Of course this is a example of saw qhow things should never be. This usually involves somebody getting sick and some uninformed person taking over etc. But what I learned on film sets is that you should choose the defaults of your communication culture in such a way, that it works under the absolute worst conditions (bad weather, hungry, stressed, confused, etc).

And I have seen so many organisations fail at precisely that. If you get I'll someone else should be able to take over without heading to an oracle. This is not a special function limited to a version control workflow, it is something that has to do with clear communication.

Using git can sometimes help avoiding the whole problem by making it obvious which file is the latest and which is a variant of it, the people using it will have to use clear communication as well (e.g. by writing good commit messages, choosing the "right" commit sizes, naming things the right way etc). So if you know how to use git, you just might value clear communications a little bit more than the average person.

3 comments

> As someone who is at the intersection of tech and arts one of the things I like about using git in projects is that it is very clear what is the latest official defintive final variant of a piece of data and you don't have to ask anybody to get it.

As git is a distributed system I think it’s not at all clear what the definitive final variant might be —- and that is a strength.

That can be handled externally to git via ad hoc convention, say by using a system like gitlab or github and letting it declare one as “primary”, or by having someone post to a mailing list (“Commit X on a repo you can reach at URI Y is the official release”) both of which are common.

But in your example various people could mail you commits and not have any consensus on which is authoritative.

Git Tags can substantially address this concern.
you should choose the defaults of your communication culture in such a way, that it works under the absolute worst conditions

The defaults are sensible. Throw money at it and pay someone enough to sort things out and get it done, e.g. you as a freelancer get a data dump and ask the right question and the problem is solved. Sure it costs money. But everything costs money.

Git works great among peers. But most organizations are hierarchical. And the boss doesn't have to give a shit about which draft is the latest because the boss is the boss.

> And the boss doesn't have to give a shit about which draft is the latest because the boss is the boss.

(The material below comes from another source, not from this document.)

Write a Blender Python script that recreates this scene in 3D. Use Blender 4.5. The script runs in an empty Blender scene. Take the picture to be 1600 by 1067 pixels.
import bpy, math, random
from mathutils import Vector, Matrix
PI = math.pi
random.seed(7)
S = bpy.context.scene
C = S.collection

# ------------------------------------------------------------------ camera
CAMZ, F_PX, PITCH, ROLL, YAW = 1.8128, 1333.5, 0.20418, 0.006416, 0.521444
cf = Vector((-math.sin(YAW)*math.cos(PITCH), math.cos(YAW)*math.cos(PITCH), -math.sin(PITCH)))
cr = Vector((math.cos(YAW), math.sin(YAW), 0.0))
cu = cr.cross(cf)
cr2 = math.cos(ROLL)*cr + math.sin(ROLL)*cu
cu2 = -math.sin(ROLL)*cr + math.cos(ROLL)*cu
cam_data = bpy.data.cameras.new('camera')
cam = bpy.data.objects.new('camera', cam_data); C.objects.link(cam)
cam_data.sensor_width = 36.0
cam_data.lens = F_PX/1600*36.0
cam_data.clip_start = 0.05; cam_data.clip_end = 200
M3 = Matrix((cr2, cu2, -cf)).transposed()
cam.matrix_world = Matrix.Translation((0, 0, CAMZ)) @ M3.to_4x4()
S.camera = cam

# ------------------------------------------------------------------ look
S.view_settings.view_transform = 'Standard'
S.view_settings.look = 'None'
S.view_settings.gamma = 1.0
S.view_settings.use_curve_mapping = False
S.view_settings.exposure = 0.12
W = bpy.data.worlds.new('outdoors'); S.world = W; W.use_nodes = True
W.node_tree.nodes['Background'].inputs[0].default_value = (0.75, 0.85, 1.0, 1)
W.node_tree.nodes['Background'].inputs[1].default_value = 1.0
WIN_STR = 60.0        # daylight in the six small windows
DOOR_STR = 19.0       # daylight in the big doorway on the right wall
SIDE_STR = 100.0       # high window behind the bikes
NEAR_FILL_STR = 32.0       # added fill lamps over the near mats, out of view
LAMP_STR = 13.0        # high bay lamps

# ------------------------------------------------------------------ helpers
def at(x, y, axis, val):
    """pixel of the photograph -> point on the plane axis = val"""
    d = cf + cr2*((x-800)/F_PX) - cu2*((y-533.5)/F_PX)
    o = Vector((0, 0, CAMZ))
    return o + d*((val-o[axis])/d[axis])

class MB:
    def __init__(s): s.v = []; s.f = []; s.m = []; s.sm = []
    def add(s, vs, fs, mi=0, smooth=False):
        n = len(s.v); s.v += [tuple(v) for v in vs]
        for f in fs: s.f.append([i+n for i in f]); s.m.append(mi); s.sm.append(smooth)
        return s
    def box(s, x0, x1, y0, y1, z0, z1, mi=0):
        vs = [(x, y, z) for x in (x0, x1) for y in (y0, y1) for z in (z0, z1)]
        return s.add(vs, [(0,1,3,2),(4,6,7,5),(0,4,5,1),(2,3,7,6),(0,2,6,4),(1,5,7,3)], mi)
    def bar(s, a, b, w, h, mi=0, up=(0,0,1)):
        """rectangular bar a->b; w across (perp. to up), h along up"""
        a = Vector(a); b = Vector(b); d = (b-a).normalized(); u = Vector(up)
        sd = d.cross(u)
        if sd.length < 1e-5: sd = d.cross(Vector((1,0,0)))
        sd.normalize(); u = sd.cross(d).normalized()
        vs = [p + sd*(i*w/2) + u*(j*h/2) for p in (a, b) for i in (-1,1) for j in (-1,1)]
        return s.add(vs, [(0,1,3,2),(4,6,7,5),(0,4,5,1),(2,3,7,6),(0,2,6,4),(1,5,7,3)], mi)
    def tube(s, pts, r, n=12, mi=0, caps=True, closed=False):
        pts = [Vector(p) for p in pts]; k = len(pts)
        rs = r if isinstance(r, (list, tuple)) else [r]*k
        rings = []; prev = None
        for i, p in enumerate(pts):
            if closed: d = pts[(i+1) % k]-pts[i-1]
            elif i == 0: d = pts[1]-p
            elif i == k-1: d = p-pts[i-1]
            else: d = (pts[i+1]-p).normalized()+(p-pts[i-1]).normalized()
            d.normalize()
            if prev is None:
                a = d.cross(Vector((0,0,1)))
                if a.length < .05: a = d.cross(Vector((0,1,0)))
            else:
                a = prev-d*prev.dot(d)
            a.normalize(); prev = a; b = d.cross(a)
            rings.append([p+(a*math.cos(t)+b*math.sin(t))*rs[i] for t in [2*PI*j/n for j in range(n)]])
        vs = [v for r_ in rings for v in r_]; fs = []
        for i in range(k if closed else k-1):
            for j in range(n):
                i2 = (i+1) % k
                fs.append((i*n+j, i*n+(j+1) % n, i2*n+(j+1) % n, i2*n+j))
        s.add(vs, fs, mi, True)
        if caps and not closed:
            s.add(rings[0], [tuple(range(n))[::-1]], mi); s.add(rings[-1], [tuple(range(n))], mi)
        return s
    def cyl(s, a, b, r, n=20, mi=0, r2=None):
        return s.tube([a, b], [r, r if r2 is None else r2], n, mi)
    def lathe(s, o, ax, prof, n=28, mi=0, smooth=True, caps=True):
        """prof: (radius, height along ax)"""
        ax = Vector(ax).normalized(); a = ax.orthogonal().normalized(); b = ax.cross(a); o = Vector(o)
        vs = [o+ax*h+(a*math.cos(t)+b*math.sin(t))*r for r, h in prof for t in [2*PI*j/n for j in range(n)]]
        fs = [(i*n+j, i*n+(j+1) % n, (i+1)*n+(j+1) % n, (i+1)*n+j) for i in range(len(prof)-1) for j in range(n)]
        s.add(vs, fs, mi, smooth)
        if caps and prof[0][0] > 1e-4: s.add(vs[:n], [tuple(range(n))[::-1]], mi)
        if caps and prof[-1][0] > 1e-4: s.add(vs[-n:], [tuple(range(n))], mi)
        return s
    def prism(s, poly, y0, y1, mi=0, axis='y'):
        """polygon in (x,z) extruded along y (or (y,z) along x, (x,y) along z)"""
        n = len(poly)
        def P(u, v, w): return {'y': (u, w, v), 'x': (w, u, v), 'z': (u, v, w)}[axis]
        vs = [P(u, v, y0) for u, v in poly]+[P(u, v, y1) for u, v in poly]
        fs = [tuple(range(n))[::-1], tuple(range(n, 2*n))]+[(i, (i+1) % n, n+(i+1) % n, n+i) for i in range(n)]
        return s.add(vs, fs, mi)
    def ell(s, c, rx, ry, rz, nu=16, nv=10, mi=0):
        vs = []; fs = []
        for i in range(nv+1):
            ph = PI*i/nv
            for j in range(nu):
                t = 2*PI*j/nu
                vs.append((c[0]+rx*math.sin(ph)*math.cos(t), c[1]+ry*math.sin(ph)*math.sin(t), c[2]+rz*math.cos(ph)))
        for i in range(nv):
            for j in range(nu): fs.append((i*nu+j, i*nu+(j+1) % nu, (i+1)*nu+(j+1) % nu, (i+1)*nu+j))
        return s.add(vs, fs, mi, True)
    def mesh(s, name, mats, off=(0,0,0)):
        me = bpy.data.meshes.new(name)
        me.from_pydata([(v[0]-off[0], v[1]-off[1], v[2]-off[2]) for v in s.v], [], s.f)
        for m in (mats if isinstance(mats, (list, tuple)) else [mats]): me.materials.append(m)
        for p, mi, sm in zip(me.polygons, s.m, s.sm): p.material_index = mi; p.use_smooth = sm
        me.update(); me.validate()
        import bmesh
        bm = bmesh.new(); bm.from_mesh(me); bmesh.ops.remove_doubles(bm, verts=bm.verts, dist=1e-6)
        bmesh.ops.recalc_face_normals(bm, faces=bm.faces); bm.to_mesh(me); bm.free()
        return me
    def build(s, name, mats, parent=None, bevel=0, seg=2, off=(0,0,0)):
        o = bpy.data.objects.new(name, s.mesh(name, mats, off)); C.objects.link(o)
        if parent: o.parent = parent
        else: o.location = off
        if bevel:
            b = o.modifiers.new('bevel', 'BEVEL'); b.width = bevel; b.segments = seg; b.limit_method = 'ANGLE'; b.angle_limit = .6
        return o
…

As a boss myself I have to say: I totally give a shit. Salaries are my company’s #1 expense by a wide margin. I don’t want my staff spending their time manually merging docs received via email when there are much better solutions out there. I hire people because they are smart and can get shit done that makes money, not because I want servants.

This is the killer app for Office 365 and google docs: stop wasting time emailing shit around, one canonical version even outside of company walls.

most offices are an immense source of waste regarding information exchange.